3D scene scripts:
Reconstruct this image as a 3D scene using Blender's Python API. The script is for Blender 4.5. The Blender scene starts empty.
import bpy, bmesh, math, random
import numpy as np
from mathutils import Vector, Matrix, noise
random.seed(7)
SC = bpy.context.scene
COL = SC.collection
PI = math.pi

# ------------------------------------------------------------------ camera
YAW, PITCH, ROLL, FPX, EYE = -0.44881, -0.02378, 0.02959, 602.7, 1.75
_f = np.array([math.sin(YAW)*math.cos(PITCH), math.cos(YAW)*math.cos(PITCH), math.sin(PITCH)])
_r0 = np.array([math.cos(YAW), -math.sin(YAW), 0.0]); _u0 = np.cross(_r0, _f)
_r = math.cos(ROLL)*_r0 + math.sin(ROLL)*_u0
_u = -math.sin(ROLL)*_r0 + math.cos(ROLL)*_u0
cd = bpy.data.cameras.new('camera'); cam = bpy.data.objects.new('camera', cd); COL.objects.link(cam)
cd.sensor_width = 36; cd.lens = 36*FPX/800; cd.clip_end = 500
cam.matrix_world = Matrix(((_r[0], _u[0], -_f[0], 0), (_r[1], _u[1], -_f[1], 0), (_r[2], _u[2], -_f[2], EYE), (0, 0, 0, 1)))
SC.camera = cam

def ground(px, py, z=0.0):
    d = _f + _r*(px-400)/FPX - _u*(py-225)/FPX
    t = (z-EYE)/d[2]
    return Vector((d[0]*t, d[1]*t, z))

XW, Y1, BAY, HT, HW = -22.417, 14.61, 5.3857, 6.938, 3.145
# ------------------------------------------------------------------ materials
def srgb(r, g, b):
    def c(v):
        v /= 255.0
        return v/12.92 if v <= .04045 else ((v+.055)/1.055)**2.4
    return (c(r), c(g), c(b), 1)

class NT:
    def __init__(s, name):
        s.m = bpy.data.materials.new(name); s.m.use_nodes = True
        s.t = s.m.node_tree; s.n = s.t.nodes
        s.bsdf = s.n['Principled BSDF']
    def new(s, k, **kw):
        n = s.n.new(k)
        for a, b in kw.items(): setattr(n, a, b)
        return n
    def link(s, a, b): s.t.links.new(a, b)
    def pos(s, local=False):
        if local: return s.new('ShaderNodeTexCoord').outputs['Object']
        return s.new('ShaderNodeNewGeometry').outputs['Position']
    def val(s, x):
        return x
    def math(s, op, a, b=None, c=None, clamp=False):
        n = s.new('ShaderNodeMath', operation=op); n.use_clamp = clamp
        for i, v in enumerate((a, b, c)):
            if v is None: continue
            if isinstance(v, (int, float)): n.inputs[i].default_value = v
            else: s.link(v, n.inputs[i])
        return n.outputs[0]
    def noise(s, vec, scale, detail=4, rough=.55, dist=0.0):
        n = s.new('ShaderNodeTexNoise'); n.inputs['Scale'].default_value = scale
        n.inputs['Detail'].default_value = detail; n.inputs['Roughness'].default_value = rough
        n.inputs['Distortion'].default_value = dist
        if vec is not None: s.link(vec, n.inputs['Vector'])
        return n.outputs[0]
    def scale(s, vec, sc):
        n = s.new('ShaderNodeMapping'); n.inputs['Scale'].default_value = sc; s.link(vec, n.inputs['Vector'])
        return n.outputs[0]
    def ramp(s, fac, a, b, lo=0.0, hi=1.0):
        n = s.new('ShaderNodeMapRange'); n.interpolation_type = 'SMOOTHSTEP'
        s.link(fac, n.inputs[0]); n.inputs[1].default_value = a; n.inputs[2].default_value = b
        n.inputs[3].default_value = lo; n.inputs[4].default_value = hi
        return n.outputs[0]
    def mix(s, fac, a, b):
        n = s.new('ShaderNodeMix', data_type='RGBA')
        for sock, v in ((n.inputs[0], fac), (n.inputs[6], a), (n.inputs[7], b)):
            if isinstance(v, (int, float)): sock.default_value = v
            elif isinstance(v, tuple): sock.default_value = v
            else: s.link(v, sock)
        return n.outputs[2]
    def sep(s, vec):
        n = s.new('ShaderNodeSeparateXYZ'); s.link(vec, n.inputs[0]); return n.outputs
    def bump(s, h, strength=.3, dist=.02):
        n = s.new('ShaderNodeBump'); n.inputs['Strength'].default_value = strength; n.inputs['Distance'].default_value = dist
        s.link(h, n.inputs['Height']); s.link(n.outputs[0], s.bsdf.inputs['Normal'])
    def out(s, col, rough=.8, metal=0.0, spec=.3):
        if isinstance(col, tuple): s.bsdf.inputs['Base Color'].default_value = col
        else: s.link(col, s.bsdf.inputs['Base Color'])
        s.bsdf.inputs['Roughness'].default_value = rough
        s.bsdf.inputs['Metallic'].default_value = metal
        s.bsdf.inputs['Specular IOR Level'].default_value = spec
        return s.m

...

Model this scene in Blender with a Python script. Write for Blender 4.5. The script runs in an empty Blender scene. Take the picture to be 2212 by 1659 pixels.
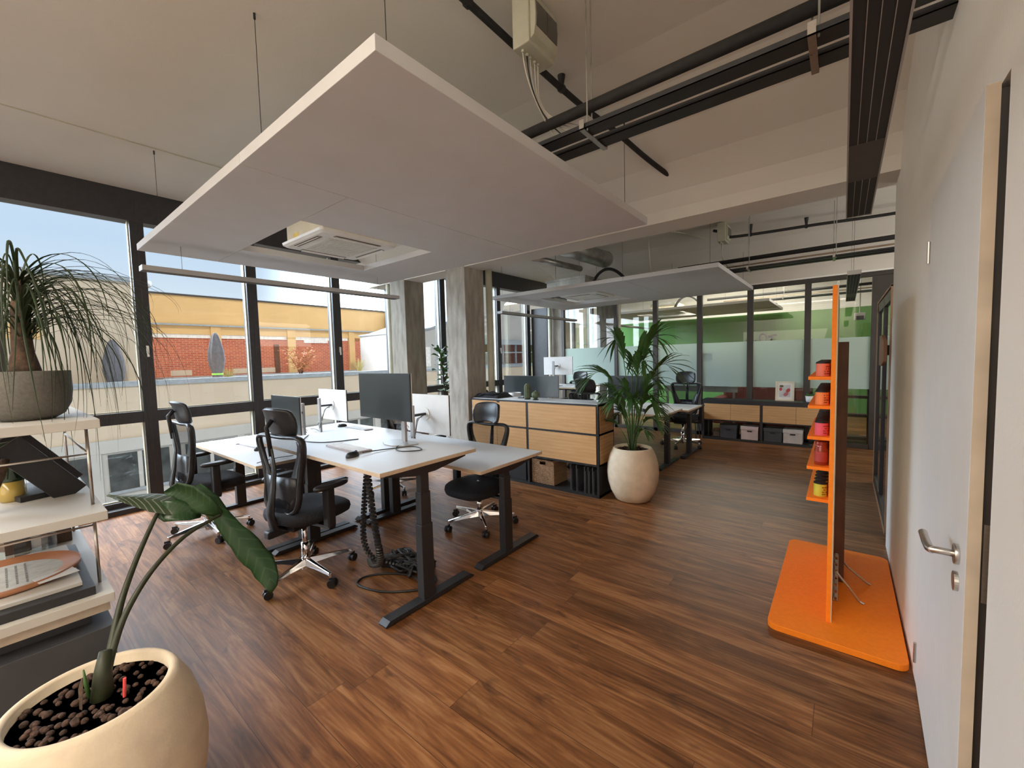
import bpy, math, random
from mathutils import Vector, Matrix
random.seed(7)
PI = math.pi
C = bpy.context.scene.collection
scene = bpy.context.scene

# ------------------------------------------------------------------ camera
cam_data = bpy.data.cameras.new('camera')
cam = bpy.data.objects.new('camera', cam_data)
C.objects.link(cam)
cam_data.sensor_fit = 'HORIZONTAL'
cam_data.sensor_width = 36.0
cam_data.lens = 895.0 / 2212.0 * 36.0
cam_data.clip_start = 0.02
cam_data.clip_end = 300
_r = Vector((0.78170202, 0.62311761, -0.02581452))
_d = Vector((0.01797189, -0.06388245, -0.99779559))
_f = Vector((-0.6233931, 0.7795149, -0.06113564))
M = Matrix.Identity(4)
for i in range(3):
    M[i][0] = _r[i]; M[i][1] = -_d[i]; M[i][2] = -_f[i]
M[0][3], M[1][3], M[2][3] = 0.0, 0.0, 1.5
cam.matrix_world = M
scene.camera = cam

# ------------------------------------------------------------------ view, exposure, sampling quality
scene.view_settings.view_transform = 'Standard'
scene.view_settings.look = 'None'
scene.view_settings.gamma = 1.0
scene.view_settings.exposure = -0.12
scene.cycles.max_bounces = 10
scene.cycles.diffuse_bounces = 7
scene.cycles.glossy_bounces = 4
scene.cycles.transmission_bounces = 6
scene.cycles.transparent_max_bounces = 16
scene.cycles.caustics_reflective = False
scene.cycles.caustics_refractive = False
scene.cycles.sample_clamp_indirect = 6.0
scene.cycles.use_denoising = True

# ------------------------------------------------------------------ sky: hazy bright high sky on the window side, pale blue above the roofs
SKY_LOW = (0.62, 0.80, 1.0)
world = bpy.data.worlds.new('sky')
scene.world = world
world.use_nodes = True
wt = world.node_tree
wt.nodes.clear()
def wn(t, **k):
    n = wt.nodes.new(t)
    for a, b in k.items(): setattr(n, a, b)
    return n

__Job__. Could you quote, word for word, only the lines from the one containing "Model this scene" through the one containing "scene = bpy.context.scene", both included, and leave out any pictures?

__Output below__.
Model this scene in Blender with a Python script. Write for Blender 4.5. The script runs in an empty Blender scene. Take the picture to be 2212 by 1659 pixels.
import bpy, math, random
from mathutils import Vector, Matrix
random.seed(7)
PI = math.pi
C = bpy.context.scene.collection
scene = bpy.context.scene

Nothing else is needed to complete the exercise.